→ WRITTEN INSTRUCTION
Without the pictures, return exactly the lines from the one with "Generate a Blender" through the one with "COL = sc.collection". Both end lines belong in the copy.

→ EXCERPTED DATA
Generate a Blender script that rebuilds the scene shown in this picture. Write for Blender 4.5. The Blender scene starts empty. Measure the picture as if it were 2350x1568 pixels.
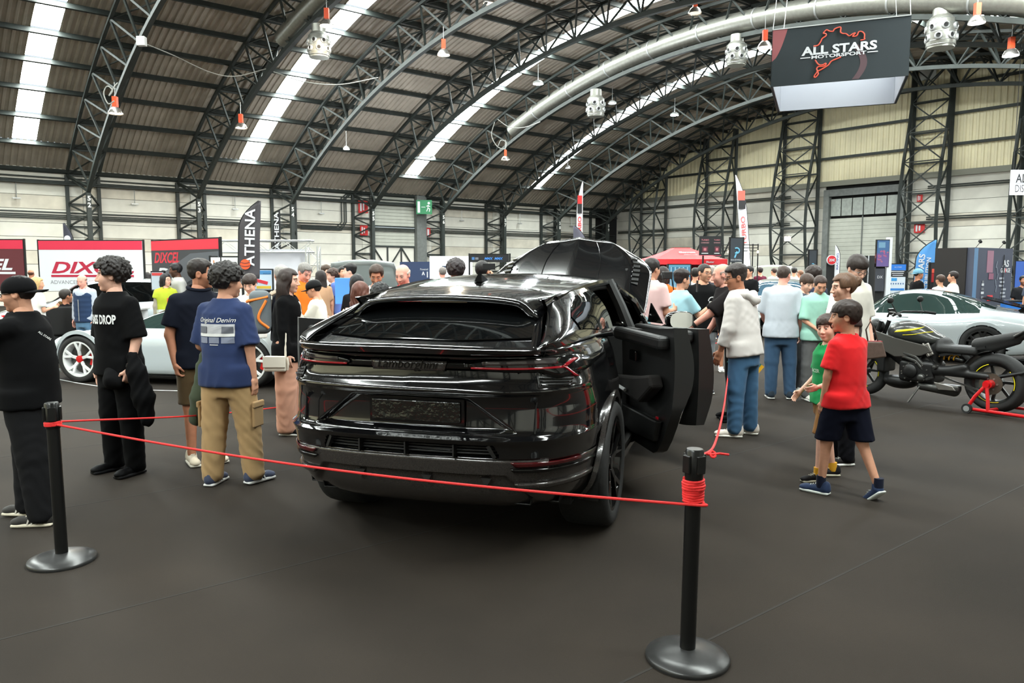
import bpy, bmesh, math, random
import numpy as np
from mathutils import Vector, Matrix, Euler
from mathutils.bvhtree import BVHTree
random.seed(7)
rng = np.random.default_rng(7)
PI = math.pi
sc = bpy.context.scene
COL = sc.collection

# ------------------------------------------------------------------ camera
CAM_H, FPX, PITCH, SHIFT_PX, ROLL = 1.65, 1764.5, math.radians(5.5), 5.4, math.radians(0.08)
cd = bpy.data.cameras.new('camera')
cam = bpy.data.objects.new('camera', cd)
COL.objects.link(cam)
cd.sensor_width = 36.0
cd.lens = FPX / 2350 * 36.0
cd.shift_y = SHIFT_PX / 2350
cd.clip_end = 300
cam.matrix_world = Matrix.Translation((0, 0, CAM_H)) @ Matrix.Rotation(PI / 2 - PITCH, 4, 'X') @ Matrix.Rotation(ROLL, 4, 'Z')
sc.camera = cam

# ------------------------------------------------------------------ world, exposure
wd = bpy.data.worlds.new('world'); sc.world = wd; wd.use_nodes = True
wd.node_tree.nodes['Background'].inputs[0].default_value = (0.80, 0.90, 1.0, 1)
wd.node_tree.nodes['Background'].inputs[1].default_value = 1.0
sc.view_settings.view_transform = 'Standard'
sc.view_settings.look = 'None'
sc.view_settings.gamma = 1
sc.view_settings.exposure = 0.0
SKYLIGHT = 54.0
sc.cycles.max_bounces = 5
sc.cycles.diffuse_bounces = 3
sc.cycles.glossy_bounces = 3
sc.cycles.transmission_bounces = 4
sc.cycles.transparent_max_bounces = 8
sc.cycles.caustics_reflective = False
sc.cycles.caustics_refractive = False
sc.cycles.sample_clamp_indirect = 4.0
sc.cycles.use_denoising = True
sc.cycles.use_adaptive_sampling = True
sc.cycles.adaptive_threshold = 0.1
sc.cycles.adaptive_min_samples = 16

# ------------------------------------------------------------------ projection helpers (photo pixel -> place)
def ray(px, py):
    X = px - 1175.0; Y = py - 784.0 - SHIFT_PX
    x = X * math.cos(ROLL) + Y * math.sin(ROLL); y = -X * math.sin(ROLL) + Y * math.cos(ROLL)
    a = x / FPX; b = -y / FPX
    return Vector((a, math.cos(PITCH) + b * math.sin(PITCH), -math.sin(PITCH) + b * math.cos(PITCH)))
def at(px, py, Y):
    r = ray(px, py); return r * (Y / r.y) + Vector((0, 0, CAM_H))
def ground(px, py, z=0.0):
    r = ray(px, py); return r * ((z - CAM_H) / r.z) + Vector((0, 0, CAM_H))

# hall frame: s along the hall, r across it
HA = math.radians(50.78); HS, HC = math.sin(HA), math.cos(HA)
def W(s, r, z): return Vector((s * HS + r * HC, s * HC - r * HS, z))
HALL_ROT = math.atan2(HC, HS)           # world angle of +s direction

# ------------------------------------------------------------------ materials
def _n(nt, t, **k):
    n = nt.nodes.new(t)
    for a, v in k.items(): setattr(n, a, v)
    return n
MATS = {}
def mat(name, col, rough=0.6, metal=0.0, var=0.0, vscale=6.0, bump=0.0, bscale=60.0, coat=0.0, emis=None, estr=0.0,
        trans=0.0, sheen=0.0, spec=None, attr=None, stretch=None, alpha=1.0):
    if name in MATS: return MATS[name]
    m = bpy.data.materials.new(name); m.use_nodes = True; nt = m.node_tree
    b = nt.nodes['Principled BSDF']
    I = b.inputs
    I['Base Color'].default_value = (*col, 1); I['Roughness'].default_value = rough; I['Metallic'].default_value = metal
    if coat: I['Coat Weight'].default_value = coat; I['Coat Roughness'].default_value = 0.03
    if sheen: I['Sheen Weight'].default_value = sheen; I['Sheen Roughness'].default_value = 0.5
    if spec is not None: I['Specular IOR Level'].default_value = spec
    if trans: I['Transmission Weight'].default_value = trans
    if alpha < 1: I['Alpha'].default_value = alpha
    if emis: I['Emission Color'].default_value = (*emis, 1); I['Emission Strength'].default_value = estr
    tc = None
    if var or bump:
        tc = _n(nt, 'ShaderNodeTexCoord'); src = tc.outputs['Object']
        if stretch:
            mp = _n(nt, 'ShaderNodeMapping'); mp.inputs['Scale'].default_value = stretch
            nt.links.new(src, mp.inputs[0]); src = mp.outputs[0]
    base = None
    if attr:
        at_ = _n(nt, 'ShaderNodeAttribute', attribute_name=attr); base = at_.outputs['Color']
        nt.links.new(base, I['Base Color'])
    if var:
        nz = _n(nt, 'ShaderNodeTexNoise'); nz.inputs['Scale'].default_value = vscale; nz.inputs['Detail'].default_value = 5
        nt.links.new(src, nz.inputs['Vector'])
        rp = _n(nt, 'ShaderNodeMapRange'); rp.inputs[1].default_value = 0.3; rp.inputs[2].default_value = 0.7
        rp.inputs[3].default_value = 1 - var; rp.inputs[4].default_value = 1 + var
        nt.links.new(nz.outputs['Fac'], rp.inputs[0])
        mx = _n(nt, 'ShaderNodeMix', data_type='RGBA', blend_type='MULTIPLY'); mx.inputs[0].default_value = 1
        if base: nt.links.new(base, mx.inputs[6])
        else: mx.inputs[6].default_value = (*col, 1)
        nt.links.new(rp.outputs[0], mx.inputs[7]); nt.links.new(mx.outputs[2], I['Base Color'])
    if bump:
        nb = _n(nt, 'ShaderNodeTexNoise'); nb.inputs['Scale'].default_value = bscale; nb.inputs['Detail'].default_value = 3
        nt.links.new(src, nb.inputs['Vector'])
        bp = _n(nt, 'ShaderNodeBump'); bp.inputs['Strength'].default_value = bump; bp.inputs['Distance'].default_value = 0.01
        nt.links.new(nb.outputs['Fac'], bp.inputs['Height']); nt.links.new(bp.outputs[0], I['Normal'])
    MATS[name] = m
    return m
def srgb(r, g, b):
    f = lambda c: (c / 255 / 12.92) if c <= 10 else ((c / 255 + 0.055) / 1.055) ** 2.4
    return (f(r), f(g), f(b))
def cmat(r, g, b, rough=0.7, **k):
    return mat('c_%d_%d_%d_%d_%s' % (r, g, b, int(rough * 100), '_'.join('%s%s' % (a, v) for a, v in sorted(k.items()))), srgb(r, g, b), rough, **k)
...
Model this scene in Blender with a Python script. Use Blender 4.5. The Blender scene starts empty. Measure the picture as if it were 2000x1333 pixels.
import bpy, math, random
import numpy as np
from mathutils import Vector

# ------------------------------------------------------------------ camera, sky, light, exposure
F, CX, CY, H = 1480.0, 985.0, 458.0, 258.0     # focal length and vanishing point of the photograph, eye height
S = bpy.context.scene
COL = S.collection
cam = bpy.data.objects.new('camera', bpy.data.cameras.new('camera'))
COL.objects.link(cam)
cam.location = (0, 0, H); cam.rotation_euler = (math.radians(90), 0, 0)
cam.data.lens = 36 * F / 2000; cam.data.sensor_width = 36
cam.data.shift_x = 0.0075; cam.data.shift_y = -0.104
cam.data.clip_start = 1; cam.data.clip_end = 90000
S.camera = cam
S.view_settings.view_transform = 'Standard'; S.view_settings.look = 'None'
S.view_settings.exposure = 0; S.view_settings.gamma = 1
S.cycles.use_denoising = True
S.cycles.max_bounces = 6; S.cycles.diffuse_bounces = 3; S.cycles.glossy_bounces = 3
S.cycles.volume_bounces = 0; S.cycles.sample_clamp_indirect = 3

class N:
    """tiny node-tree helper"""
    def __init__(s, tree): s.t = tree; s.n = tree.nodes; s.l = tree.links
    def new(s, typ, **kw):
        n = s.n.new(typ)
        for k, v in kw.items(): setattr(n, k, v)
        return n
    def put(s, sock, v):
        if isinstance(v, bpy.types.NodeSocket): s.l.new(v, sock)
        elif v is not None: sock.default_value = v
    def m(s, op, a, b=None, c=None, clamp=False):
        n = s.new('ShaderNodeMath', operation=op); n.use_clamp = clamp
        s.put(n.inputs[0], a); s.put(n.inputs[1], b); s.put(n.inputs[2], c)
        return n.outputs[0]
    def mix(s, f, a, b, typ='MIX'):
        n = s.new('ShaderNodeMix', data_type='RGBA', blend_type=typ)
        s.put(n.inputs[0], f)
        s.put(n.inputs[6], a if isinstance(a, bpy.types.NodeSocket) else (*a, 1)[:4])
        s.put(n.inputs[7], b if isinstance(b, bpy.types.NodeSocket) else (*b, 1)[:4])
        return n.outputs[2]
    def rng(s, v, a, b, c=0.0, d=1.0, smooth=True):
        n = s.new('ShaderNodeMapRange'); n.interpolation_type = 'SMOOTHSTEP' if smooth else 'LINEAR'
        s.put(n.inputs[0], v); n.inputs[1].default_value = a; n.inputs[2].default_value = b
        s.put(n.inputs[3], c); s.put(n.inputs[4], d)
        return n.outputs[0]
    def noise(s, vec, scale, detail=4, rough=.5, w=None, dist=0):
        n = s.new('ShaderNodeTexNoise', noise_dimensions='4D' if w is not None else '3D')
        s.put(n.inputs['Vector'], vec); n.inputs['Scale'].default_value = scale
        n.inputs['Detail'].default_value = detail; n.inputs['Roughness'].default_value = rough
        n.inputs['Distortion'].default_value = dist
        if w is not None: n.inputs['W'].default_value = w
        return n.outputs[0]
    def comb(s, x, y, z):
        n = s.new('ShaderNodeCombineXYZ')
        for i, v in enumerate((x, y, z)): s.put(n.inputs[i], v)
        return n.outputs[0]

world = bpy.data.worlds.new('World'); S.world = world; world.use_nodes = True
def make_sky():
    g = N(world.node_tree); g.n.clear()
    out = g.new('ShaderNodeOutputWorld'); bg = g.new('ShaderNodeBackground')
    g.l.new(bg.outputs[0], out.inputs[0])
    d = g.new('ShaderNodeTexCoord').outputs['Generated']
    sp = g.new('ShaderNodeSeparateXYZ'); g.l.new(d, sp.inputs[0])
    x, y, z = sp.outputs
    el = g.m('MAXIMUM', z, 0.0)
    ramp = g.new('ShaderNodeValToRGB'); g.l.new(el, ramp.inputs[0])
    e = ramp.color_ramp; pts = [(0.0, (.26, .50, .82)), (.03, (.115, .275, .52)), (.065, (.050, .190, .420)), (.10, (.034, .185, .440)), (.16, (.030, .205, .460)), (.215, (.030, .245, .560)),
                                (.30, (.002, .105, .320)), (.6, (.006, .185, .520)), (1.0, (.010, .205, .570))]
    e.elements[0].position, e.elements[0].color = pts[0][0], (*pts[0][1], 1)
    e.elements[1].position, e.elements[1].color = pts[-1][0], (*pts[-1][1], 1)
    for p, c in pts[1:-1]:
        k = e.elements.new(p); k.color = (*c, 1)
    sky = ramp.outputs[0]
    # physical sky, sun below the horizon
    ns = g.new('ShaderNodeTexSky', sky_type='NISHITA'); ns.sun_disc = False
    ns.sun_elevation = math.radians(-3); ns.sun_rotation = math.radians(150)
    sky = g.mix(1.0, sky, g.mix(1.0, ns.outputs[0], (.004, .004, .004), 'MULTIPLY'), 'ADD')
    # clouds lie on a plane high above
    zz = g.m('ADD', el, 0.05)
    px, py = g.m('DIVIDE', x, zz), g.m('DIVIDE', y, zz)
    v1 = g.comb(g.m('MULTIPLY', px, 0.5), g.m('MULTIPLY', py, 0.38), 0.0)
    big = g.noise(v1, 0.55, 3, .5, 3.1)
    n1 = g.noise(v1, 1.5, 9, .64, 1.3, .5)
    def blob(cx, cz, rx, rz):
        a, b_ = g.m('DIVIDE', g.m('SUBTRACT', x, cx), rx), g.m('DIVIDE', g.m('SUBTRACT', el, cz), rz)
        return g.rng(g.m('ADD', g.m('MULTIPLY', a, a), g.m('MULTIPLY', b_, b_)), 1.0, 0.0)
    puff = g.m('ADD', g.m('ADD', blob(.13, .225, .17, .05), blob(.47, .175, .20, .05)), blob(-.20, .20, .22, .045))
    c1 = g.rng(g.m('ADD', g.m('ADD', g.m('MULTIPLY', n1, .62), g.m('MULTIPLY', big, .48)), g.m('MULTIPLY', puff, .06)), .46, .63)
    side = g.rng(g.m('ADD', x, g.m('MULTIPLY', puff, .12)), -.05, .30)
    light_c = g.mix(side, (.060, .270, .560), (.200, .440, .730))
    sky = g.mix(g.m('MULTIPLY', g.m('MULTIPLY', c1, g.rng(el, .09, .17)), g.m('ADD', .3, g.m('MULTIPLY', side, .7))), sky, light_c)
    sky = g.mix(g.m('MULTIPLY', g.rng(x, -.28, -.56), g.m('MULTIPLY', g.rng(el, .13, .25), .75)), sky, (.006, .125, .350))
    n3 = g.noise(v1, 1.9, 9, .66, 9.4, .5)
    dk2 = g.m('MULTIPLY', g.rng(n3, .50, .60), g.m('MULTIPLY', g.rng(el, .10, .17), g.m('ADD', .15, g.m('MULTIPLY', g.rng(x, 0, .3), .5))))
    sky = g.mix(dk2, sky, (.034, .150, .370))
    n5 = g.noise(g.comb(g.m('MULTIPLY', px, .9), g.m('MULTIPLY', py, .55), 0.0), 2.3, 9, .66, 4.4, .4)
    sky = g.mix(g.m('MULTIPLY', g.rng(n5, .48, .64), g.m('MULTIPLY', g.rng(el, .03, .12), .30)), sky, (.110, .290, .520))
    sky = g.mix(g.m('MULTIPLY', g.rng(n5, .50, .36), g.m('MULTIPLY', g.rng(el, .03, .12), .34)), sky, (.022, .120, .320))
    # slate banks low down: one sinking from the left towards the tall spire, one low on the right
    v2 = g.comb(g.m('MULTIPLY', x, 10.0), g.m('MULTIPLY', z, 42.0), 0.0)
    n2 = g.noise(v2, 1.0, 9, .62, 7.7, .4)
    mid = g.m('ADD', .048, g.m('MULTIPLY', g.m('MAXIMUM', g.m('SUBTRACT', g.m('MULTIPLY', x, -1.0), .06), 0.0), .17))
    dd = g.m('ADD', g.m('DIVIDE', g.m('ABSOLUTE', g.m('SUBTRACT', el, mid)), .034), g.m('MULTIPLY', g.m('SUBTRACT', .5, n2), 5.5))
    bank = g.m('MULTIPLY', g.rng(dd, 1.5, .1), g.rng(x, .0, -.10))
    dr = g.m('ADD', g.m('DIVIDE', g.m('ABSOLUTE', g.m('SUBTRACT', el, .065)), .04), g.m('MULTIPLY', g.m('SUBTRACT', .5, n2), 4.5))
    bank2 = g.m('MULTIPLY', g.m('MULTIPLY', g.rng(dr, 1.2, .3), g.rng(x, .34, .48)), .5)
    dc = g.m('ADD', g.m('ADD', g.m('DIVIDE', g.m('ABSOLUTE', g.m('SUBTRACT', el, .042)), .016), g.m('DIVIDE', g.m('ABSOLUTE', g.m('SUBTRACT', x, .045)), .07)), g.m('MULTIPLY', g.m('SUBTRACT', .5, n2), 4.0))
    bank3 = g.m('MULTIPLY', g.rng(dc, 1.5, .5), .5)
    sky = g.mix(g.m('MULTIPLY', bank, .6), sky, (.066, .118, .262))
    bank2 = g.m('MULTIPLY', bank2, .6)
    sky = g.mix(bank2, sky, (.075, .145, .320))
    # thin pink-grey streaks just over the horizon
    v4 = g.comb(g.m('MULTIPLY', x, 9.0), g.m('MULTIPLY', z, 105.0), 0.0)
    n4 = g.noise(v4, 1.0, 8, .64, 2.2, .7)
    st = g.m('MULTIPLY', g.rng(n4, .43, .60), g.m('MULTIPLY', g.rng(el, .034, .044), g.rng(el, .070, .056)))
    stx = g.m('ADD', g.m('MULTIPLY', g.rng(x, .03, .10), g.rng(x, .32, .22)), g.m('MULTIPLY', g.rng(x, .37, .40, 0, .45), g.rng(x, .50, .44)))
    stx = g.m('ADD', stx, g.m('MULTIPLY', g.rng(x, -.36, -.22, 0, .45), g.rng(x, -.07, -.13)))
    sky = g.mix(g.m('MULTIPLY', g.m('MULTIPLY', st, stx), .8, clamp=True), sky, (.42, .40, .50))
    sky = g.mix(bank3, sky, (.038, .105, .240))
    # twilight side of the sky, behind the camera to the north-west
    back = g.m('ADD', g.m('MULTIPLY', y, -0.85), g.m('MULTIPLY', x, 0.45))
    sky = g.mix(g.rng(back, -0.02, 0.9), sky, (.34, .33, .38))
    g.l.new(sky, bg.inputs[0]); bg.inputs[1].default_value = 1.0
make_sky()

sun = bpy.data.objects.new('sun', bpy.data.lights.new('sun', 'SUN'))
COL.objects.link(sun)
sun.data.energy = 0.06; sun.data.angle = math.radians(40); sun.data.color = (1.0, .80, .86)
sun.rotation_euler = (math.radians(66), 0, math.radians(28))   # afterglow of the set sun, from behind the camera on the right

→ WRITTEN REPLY
Generate a Blender script that rebuilds the scene shown in this picture. Write for Blender 4.5. The Blender scene starts empty. Measure the picture as if it were 2350x1568 pixels.
import bpy, bmesh, math, random
import numpy as np
from mathutils import Vector, Matrix, Euler
from mathutils.bvhtree import BVHTree
random.seed(7)
rng = np.random.default_rng(7)
PI = math.pi
sc = bpy.context.scene
COL = sc.collection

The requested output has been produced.